タイトル:信長になれなかった男たち 戦国武将外伝
著者:安部龍太郎
出版社:幻冬舎新書(2019年1月30日 第一刷発行)
昔から歴史が好きで、大河ドラマや本をよく見ていました。特に戦国時代が好きで、例にもれず三傑である、織田信長、豊臣秀吉、徳川家康は、一応なじみ深い偉人として知識を入れていたつもりでいました。といっても伝記的な意味で、どちらかというと物語を知っていた、というレベルですね。なぜ、彼らは天下を目指したのか、なぜ、彼らはそのような政策をしたのか、なぜそのような治世をめざしたのか。。。といったところは、勉強不足でした。安部龍太郎さんというと、信長に関する小説をよく書いている歴史小説家というイメージです。「蒼き信長」や「信長燃ゆ」などですかね。小説を書く際に、現地に赴き、十分な調査や土地勘を得て、執筆されていることが書かれていますし、戦国時代の大名(だけでなく、将兵や民も)が生活をかけて、まさに「生きる」ためにはどうしたらいいかを考えながら生きていたんだ、ということを教えてくれる一冊になっていました。
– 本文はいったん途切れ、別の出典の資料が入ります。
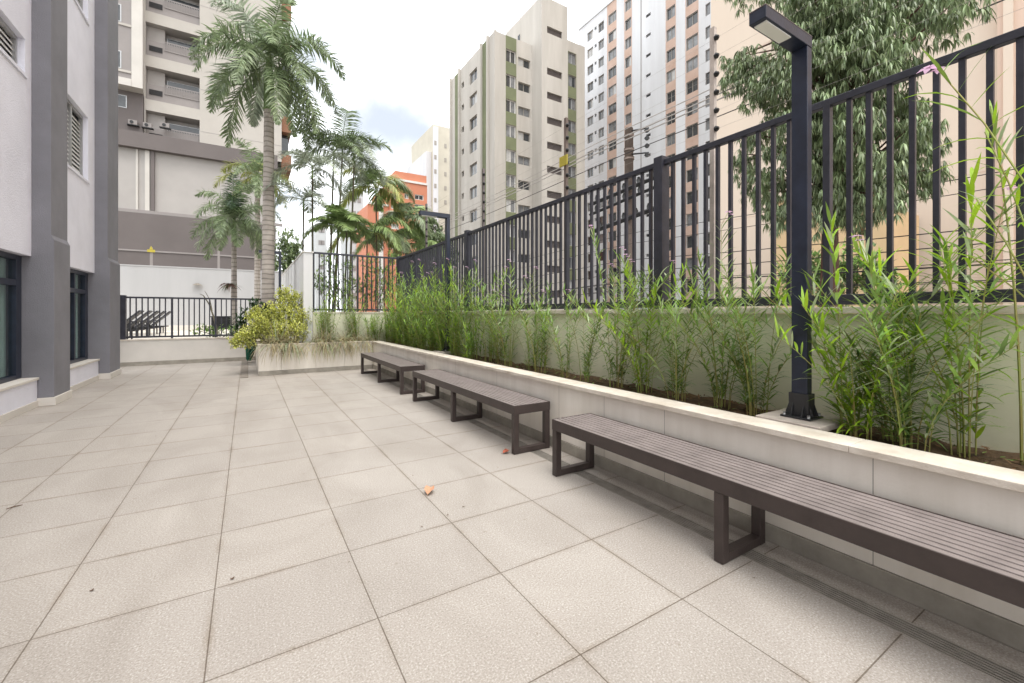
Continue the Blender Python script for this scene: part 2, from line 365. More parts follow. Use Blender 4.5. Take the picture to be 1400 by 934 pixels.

タイトルに「信長になれなかった男たち」とありましたが、少し違和感を感じるタイトルでした。本書の中では25名の戦国武将が出てきています。彼らが「信長になりたかったが、なれなかった」という風なタイトルにとらえられそうな気がしました。私の解釈では、「現代で、英雄というカテゴリーに入れられていない戦国武将」というニュアンスの方が近い気がしました。本書では、それぞれの武将の壮絶なエピソードを紹介してくれています。また、各章の頭に出てくる、
その土地の雰囲気を伝えてくれる一言
が好きです。今すぐ行ってみたくなってしまいました。
以下、私が心に残った一文です。
“人の一生は重き荷を負うて遠き道を行くが如し。急ぐべからず。”
これは徳川家康の有名な言葉です。別にこの本じゃなくても載っています(笑)。今回この一文を引用したのは、ちょっと考えることがあったからです。家康の向かている遠き道とは「天下統一」であったでしょうし、重き荷とは「それを達成すること」さらに「家臣やこれまで道半ばで倒れた仲間の無念」もあったでしょう。そのようなものをもし自分が背負っていたら気が狂ってしまいそうです。まあ、そんな大それたものを背負って遠くを目指す必要がないのですが。でも、人によって重き荷が違うのは事実で、だれしも「重き荷」を背負っているのではないかと思いました。自分が背負っているものは何なのか。少し背中(過去を)を見てみようと思ったので、紹介しました。
“日本人のDNAの中には、奥州に犠牲を押しつけ、いざとなれば生け贄にして国家の危機を乗り切るという思考回路が、組み込まれているのではないか。”
東日本大震災に関連した人災とも呼べる災害。もうすぐで9年が経とうとしています。仕事の関係で何度も、被災地を訪れましたが、その都度言葉が出ませんでした。この一文を見て、訪れた時のことを思い出したと同時に、このような視点で奥州(東北)を見たことはなかったと、気づかされました。本の中では、大和朝廷による蝦夷征伐、前九年の役、後三年の役、源頼朝による奥州藤原氏征伐、豊臣秀吉による奥州仕置、幕末の戊辰戦争、東日本大震災、と書かれ、言葉を飲みました。基本的には「征伐」される側なのです。いろいろな形で奥州は、時代によって変化するにせよ政治の中心地から都合よく抑圧されていたのだと、知りました。これは、奥州だけではないのかもしれませんね。各地方のこのような視点でつぶさに見ていくと、同様のことが言えるのかもしれません。
“根本的な原因は現代社会に対する違和感”
内これは、著者の「おわりに」という、いわばあとがき的なところにあった一言です。小説を書くようになった動機、について語っているところでした。この違和感を「道化」によって乗り越える、その道化が小説のベースであり、そういう小説を書くことで、同様の違和感を抱える読者が少しでも良い方向にむかうことを望む、と語っていました。安部龍太郎さんは「本当の戦国時代像を書きたい」とおっしゃっているので、一読者として「読む」という形で貢献したいと思いました。
【終わりに】
本書は、戦国時代や武将、大名の名前だけでも少し基礎知識を入れてからでないと、ちょっと厳しいかもしれませんね。あと、地理についても少しあった方がいいです。この辺が問題ない人&歴史好きにとってみれば、新たな戦国時代の見方を教えてくれる、知的好奇心をくすぐる本です。是非、読んでみてください。
※あくまで私が私の目的で読んだ時の感想です。